Task goal -
Every line of the material is to be quoted verbatim, minus the pictures.

Dataset content -
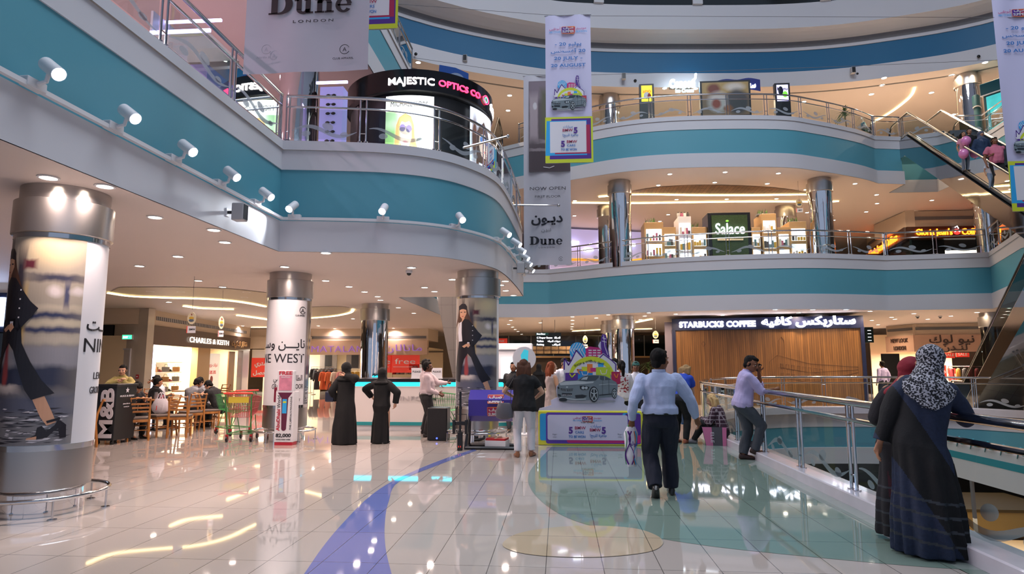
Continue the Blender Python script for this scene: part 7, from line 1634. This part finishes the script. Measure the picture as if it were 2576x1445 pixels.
    if robe:
        m=MB();mt=robe['mat'];hw_=robe.get('hem',.17);hem=robe.get('hz',.03);fx,fy=robe.get('foot',(0,0));ns=28;kf=robe.get('pleats',9);pa=robe.get('pa',.10);rings=[]
        wmul=robe.get('w',1.)
        for z,rx,ry in ((0,hw_,hw_*.82),(.12,hw_*.93,hw_*.76),(.28,hw_*.82,hw_*.68),(.42,.112*wmul,.092),(.52,.106*wmul,.086),(.60,.098*wmul,.080),(.68,.100*wmul,.080),(.75,.108*wmul,.078),(.79,.106*wmul,.066),(.82,.078,.052),(.845,.042,.042)):
            rg=[]
            for q in range(ns*3):
                a=2*PI*q/(ns*3);kk=1+pa*max(0,1-z/.5)*math.sin(kf*a+2*math.sin(2*a)+z*1.5);cx_,sx_=rx*kk*math.cos(a)*g,ry*kk*math.sin(a)*g
                if z>=.5: rg.append(T(cx_,sx_,z))
                else:
                    f=z/.5;top_=T(cx_,sx_,.5);bt=Vector((fx+cx_*s,fy+sx_*s,z*s+hem));rg.append(bt.lerp(top_,f) if f>0 else bt)
            rings.append(rg)
        m.loft(rings,mt)
        for (a,e,w_,sd) in ((shL,eL,wL,-1),(shR,eR,wR,1)):
            a2=a+R.to_3x3()@Vector((-sd*.014*s,0,-.008*s));sr=robe.get('sl',1.)
            limb(m,[a2,a.lerp(e,.5),e],[.045*s*g,.044*s*g*sr,.042*s*g*sr],mt);limb(m,[e,e.lerp(w_,.6)],[.042*s*g*sr,.037*s*sr],mt);m.tube([e.lerp(w_,.5),e.lerp(w_,.97)],[.038*s*sr,.036*s*sr],mt,14)
        remesh(m,'abaya',max(vox,.009),t,[mt]+robe.get('mats',[]),pick=robe.get('pick') and (lambda c,n:robe['pick'](c,n,B)),folds=wr(.010*s,(6,6,2),2))
    if scarf:
        m=MB();mt=scarf['mat'];L=scarf.get('len',.75)
        m.ell(HP(0,-.012,.012),(.058*SH,.066*SH,.063*SH),mt,24,16,HM)
        m.ell(HP(0,-.012,-.03),(.055*SH,.058*SH,.05*SH),mt,20,12,HM)
        rings=[]
        for z,rx,ry in ((L,.120*scarf.get('w',1),.094),(L+.025,.118*scarf.get('w',1),.090),(.80,.106,.079),(.825,.080,.064),(.845,.068,.060),(.87,.056,.058)):
            rings.append([T(rx*math.cos(a)*g*(1+.06*math.sin(5*a)),-.006+ry*math.sin(a)*g,z-(.05*scarf.get('point',0)*max(0,-math.sin(a))**3 if z<.8 else 0)) for a in [2*PI*q/36 for q in range(36)]])
        m.loft(rings,mt)
        remesh(m,'headscarf',max(vox*.9,.008),t,[mt],folds=wr(.005*s,(7,7,12),5),smooth=8)
    if cap:
        m=MB();m.ell(HP(0,-.006,.03),(.048*SH,.058*SH,.046*SH),cap,20,12,HM);m.tube([HP(-.03,.045,.03),HP(0,.085,.026),HP(.03,.045,.03)],.012*SH,cap,8,flat=.4);m.build('cap',t)
    if hair and not scarf:
        m=MB();hm_=HR[hair]
        m.ell(HP(0,-.016,.020),(.0475*SH,.0545*SH,.0525*SH),hm_,22,14,HM)
        if hairstyle!='bald':
            for q in (-1,1): m.ell(HP(q*.036,-.012,-.002),(.013*SH,.032*SH,.026*SH),hm_,12,8,HM)
            m.ell(HP(0,-.036,-.018),(.036*SH,.026*SH,.034*SH),hm_,14,10,HM)
            if hairstyle=='short': m.ell(HP(0,.022,.050),(.034*SH,.024*SH,.016*SH),hm_,12,8,HM)
        if hairstyle in('long','long_front'):
            Lh=(extra or {}).get('hairlen',.15)
            for q in range(-4,5):
                x=q*.0115;b0=HP(x*1.15,-.05,-.02);bd=(hm@Vector((x*.2,-.01,0)));pts=[HP(x,-.035,.03),b0,b0+Vector((bd.x,bd.y,-.055*SH)),b0+Vector((bd.x*1.5,bd.y*.5,-(Lh-.02)*SH))]
                m.tube(pts,[.016*SH,.019*SH,.017*SH,.007*SH],hm_,8)
            for q in (-1,1): m.tube([HP(q*.036,.0,.035),HP(q*.048,-.01,-.02),HP(q*.048,-.02,-.02)+Vector((0,0,-.06*SH)),HP(q*.045,-.03,-.02)+Vector((0,0,-Lh*.85*SH))],[.014*SH,.014*SH,.015*SH,.006*SH],hm_,8)
        if hairstyle=='ponytail': m.tube([HP(0,-.055,.03),HP(0,-.08,.0),HP(0.005,-.072,-.08),HP(0.01,-.06,-.16)],[.014*SH,.020*SH,.018*SH,.006*SH],hm_,10)
        remesh(m,'hair',.008,t,[hm_],folds=wr(.004*SH,(28,28,6),4),smooth=1)
    B.HP=HP;return B
def fab(n,c,**k): return mat('fabric_'+n,c,.85,bump=.15,bscale=60,**k)
NVT=fab('navy_trouser','#15192a');BSH=fab('light_blue_shirt','#a9b5d6');BLKF=fab('black','#0f0f12');WHF=fab('white','#cfcdd4');LAVF=fab('lavender','#b0a6cf');JEAN=fab('dark_jeans','#3e444c',vary=.2,vscale=5)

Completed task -
Continue the Blender Python script for this scene: part 7, from line 1634. This part finishes the script. Measure the picture as if it were 2576x1445 pixels.
    if robe:
        m=MB();mt=robe['mat'];hw_=robe.get('hem',.17);hem=robe.get('hz',.03);fx,fy=robe.get('foot',(0,0));ns=28;kf=robe.get('pleats',9);pa=robe.get('pa',.10);rings=[]
        wmul=robe.get('w',1.)
        for z,rx,ry in ((0,hw_,hw_*.82),(.12,hw_*.93,hw_*.76),(.28,hw_*.82,hw_*.68),(.42,.112*wmul,.092),(.52,.106*wmul,.086),(.60,.098*wmul,.080),(.68,.100*wmul,.080),(.75,.108*wmul,.078),(.79,.106*wmul,.066),(.82,.078,.052),(.845,.042,.042)):
            rg=[]
            for q in range(ns*3):
                a=2*PI*q/(ns*3);kk=1+pa*max(0,1-z/.5)*math.sin(kf*a+2*math.sin(2*a)+z*1.5);cx_,sx_=rx*kk*math.cos(a)*g,ry*kk*math.sin(a)*g
                if z>=.5: rg.append(T(cx_,sx_,z))
                else:
                    f=z/.5;top_=T(cx_,sx_,.5);bt=Vector((fx+cx_*s,fy+sx_*s,z*s+hem));rg.append(bt.lerp(top_,f) if f>0 else bt)
            rings.append(rg)
        m.loft(rings,mt)
        for (a,e,w_,sd) in ((shL,eL,wL,-1),(shR,eR,wR,1)):
            a2=a+R.to_3x3()@Vector((-sd*.014*s,0,-.008*s));sr=robe.get('sl',1.)
            limb(m,[a2,a.lerp(e,.5),e],[.045*s*g,.044*s*g*sr,.042*s*g*sr],mt);limb(m,[e,e.lerp(w_,.6)],[.042*s*g*sr,.037*s*sr],mt);m.tube([e.lerp(w_,.5),e.lerp(w_,.97)],[.038*s*sr,.036*s*sr],mt,14)
        remesh(m,'abaya',max(vox,.009),t,[mt]+robe.get('mats',[]),pick=robe.get('pick') and (lambda c,n:robe['pick'](c,n,B)),folds=wr(.010*s,(6,6,2),2))
    if scarf:
        m=MB();mt=scarf['mat'];L=scarf.get('len',.75)
        m.ell(HP(0,-.012,.012),(.058*SH,.066*SH,.063*SH),mt,24,16,HM)
        m.ell(HP(0,-.012,-.03),(.055*SH,.058*SH,.05*SH),mt,20,12,HM)
        rings=[]
        for z,rx,ry in ((L,.120*scarf.get('w',1),.094),(L+.025,.118*scarf.get('w',1),.090),(.80,.106,.079),(.825,.080,.064),(.845,.068,.060),(.87,.056,.058)):
            rings.append([T(rx*math.cos(a)*g*(1+.06*math.sin(5*a)),-.006+ry*math.sin(a)*g,z-(.05*scarf.get('point',0)*max(0,-math.sin(a))**3 if z<.8 else 0)) for a in [2*PI*q/36 for q in range(36)]])
        m.loft(rings,mt)
        remesh(m,'headscarf',max(vox*.9,.008),t,[mt],folds=wr(.005*s,(7,7,12),5),smooth=8)
    if cap:
        m=MB();m.ell(HP(0,-.006,.03),(.048*SH,.058*SH,.046*SH),cap,20,12,HM);m.tube([HP(-.03,.045,.03),HP(0,.085,.026),HP(.03,.045,.03)],.012*SH,cap,8,flat=.4);m.build('cap',t)
    if hair and not scarf:
        m=MB();hm_=HR[hair]
        m.ell(HP(0,-.016,.020),(.0475*SH,.0545*SH,.0525*SH),hm_,22,14,HM)
        if hairstyle!='bald':
            for q in (-1,1): m.ell(HP(q*.036,-.012,-.002),(.013*SH,.032*SH,.026*SH),hm_,12,8,HM)
            m.ell(HP(0,-.036,-.018),(.036*SH,.026*SH,.034*SH),hm_,14,10,HM)
            if hairstyle=='short': m.ell(HP(0,.022,.050),(.034*SH,.024*SH,.016*SH),hm_,12,8,HM)
        if hairstyle in('long','long_front'):
            Lh=(extra or {}).get('hairlen',.15)
            for q in range(-4,5):
                x=q*.0115;b0=HP(x*1.15,-.05,-.02);bd=(hm@Vector((x*.2,-.01,0)));pts=[HP(x,-.035,.03),b0,b0+Vector((bd.x,bd.y,-.055*SH)),b0+Vector((bd.x*1.5,bd.y*.5,-(Lh-.02)*SH))]
                m.tube(pts,[.016*SH,.019*SH,.017*SH,.007*SH],hm_,8)
            for q in (-1,1): m.tube([HP(q*.036,.0,.035),HP(q*.048,-.01,-.02),HP(q*.048,-.02,-.02)+Vector((0,0,-.06*SH)),HP(q*.045,-.03,-.02)+Vector((0,0,-Lh*.85*SH))],[.014*SH,.014*SH,.015*SH,.006*SH],hm_,8)
        if hairstyle=='ponytail': m.tube([HP(0,-.055,.03),HP(0,-.08,.0),HP(0.005,-.072,-.08),HP(0.01,-.06,-.16)],[.014*SH,.020*SH,.018*SH,.006*SH],hm_,10)
        remesh(m,'hair',.008,t,[hm_],folds=wr(.004*SH,(28,28,6),4),smooth=1)
    B.HP=HP;return B
def fab(n,c,**k): return mat('fabric_'+n,c,.85,bump=.15,bscale=60,**k)
NVT=fab('navy_trouser','#15192a');BSH=fab('light_blue_shirt','#a9b5d6');BLKF=fab('black','#0f0f12');WHF=fab('white','#cfcdd4');LAVF=fab('lavender','#b0a6cf');JEAN=fab('dark_jeans','#3e444c',vary=.2,vscale=5)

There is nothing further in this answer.